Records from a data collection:
════
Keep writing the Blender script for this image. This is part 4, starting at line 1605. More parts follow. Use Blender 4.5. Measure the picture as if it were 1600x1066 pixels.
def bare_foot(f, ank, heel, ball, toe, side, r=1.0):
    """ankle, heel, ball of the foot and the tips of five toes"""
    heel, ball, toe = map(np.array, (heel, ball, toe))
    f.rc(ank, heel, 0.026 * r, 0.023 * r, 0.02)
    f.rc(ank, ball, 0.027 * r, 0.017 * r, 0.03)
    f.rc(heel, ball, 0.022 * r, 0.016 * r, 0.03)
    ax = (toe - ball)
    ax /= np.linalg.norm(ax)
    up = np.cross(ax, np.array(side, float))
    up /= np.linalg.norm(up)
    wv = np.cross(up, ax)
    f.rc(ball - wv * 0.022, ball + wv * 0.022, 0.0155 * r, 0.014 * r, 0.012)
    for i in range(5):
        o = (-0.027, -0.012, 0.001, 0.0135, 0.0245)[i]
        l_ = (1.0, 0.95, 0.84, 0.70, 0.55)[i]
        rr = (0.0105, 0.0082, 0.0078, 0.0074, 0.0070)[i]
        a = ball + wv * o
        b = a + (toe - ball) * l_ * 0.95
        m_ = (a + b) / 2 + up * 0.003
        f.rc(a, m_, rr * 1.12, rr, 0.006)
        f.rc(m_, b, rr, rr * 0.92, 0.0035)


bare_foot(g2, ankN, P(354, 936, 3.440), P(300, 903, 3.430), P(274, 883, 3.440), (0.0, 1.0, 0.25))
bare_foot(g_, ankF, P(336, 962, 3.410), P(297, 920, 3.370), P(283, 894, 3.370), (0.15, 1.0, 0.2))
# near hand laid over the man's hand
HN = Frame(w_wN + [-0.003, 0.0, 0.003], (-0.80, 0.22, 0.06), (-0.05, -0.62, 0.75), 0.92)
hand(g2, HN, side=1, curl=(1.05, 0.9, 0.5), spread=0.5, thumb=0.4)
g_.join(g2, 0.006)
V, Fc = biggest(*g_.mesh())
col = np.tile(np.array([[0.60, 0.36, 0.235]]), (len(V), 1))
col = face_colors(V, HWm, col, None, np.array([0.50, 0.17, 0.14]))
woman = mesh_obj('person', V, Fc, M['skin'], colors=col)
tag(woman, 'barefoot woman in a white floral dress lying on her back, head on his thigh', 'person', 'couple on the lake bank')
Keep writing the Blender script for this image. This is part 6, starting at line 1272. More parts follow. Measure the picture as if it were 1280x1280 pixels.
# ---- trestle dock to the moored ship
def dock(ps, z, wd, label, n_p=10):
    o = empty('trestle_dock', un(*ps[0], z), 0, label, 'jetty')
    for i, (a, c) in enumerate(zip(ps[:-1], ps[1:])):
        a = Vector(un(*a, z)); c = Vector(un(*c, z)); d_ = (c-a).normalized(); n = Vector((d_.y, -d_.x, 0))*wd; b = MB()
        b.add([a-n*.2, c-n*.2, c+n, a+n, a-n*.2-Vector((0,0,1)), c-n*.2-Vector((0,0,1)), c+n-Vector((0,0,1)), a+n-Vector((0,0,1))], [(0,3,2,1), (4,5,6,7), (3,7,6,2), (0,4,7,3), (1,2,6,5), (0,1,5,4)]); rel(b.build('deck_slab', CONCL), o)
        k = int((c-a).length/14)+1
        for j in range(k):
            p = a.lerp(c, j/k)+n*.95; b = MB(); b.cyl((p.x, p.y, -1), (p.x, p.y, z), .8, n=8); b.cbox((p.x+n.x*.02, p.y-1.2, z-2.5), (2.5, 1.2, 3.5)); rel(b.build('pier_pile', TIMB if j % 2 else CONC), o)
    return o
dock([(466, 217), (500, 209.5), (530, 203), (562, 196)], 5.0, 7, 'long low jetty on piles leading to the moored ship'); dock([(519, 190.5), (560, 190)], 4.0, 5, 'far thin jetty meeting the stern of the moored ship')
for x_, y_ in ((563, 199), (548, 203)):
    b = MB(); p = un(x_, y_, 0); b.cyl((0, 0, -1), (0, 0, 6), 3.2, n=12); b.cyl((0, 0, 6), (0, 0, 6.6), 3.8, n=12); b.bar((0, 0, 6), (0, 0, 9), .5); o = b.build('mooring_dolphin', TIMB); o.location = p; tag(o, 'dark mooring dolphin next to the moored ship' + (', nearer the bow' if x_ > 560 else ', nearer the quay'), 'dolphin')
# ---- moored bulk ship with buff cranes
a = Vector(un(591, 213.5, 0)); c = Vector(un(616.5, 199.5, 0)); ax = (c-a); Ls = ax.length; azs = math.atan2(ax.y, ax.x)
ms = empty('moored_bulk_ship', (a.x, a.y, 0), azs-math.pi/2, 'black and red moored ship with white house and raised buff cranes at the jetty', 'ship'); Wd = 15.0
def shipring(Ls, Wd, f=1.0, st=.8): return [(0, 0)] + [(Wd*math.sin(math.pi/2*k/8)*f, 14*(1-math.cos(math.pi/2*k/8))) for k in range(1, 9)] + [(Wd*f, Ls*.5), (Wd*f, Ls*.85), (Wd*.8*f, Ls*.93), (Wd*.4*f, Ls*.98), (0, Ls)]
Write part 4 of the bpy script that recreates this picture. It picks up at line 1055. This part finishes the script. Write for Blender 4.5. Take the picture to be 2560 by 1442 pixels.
════
▶ **What you should do**
Transcribe all of the lines in the records precisely.

▶ **Solution to the exercise**
Keep writing the Blender script for this image. This is part 4, starting at line 1605. More parts follow. Use Blender 4.5. Measure the picture as if it were 1600x1066 pixels.
def bare_foot(f, ank, heel, ball, toe, side, r=1.0):
    """ankle, heel, ball of the foot and the tips of five toes"""
    heel, ball, toe = map(np.array, (heel, ball, toe))
    f.rc(ank, heel, 0.026 * r, 0.023 * r, 0.02)
    f.rc(ank, ball, 0.027 * r, 0.017 * r, 0.03)
    f.rc(heel, ball, 0.022 * r, 0.016 * r, 0.03)
    ax = (toe - ball)
    ax /= np.linalg.norm(ax)
    up = np.cross(ax, np.array(side, float))
    up /= np.linalg.norm(up)
    wv = np.cross(up, ax)
    f.rc(ball - wv * 0.022, ball + wv * 0.022, 0.0155 * r, 0.014 * r, 0.012)
    for i in range(5):
        o = (-0.027, -0.012, 0.001, 0.0135, 0.0245)[i]
        l_ = (1.0, 0.95, 0.84, 0.70, 0.55)[i]
        rr = (0.0105, 0.0082, 0.0078, 0.0074, 0.0070)[i]
        a = ball + wv * o
        b = a + (toe - ball) * l_ * 0.95
        m_ = (a + b) / 2 + up * 0.003
        f.rc(a, m_, rr * 1.12, rr, 0.006)
        f.rc(m_, b, rr, rr * 0.92, 0.0035)


bare_foot(g2, ankN, P(354, 936, 3.440), P(300, 903, 3.430), P(274, 883, 3.440), (0.0, 1.0, 0.25))
bare_foot(g_, ankF, P(336, 962, 3.410), P(297, 920, 3.370), P(283, 894, 3.370), (0.15, 1.0, 0.2))
# near hand laid over the man's hand
HN = Frame(w_wN + [-0.003, 0.0, 0.003], (-0.80, 0.22, 0.06), (-0.05, -0.62, 0.75), 0.92)
hand(g2, HN, side=1, curl=(1.05, 0.9, 0.5), spread=0.5, thumb=0.4)
g_.join(g2, 0.006)
V, Fc = biggest(*g_.mesh())
col = np.tile(np.array([[0.60, 0.36, 0.235]]), (len(V), 1))
col = face_colors(V, HWm, col, None, np.array([0.50, 0.17, 0.14]))
woman = mesh_obj('person', V, Fc, M['skin'], colors=col)
tag(woman, 'barefoot woman in a white floral dress lying on her back, head on his thigh', 'person', 'couple on the lake bank')
Keep writing the Blender script for this image. This is part 6, starting at line 1272. More parts follow. Measure the picture as if it were 1280x1280 pixels.
# ---- trestle dock to the moored ship
def dock(ps, z, wd, label, n_p=10):
    o = empty('trestle_dock', un(*ps[0], z), 0, label, 'jetty')
    for i, (a, c) in enumerate(zip(ps[:-1], ps[1:])):
        a = Vector(un(*a, z)); c = Vector(un(*c, z)); d_ = (c-a).normalized(); n = Vector((d_.y, -d_.x, 0))*wd; b = MB()
        b.add([a-n*.2, c-n*.2, c+n, a+n, a-n*.2-Vector((0,0,1)), c-n*.2-Vector((0,0,1)), c+n-Vector((0,0,1)), a+n-Vector((0,0,1))], [(0,3,2,1), (4,5,6,7), (3,7,6,2), (0,4,7,3), (1,2,6,5), (0,1,5,4)]); rel(b.build('deck_slab', CONCL), o)
        k = int((c-a).length/14)+1
        for j in range(k):
            p = a.lerp(c, j/k)+n*.95; b = MB(); b.cyl((p.x, p.y, -1), (p.x, p.y, z), .8, n=8); b.cbox((p.x+n.x*.02, p.y-1.2, z-2.5), (2.5, 1.2, 3.5)); rel(b.build('pier_pile', TIMB if j % 2 else CONC), o)
    return o
dock([(466, 217), (500, 209.5), (530, 203), (562, 196)], 5.0, 7, 'long low jetty on piles leading to the moored ship'); dock([(519, 190.5), (560, 190)], 4.0, 5, 'far thin jetty meeting the stern of the moored ship')
for x_, y_ in ((563, 199), (548, 203)):
    b = MB(); p = un(x_, y_, 0); b.cyl((0, 0, -1), (0, 0, 6), 3.2, n=12); b.cyl((0, 0, 6), (0, 0, 6.6), 3.8, n=12); b.bar((0, 0, 6), (0, 0, 9), .5); o = b.build('mooring_dolphin', TIMB); o.location = p; tag(o, 'dark mooring dolphin next to the moored ship' + (', nearer the bow' if x_ > 560 else ', nearer the quay'), 'dolphin')
# ---- moored bulk ship with buff cranes
a = Vector(un(591, 213.5, 0)); c = Vector(un(616.5, 199.5, 0)); ax = (c-a); Ls = ax.length; azs = math.atan2(ax.y, ax.x)
ms = empty('moored_bulk_ship', (a.x, a.y, 0), azs-math.pi/2, 'black and red moored ship with white house and raised buff cranes at the jetty', 'ship'); Wd = 15.0
def shipring(Ls, Wd, f=1.0, st=.8): return [(0, 0)] + [(Wd*math.sin(math.pi/2*k/8)*f, 14*(1-math.cos(math.pi/2*k/8))) for k in range(1, 9)] + [(Wd*f, Ls*.5), (Wd*f, Ls*.85), (Wd*.8*f, Ls*.93), (Wd*.4*f, Ls*.98), (0, Ls)]
Write part 4 of the bpy script that recreates this picture. It picks up at line 1055. This part finishes the script. Write for Blender 4.5. Take the picture to be 2560 by 1442 pixels.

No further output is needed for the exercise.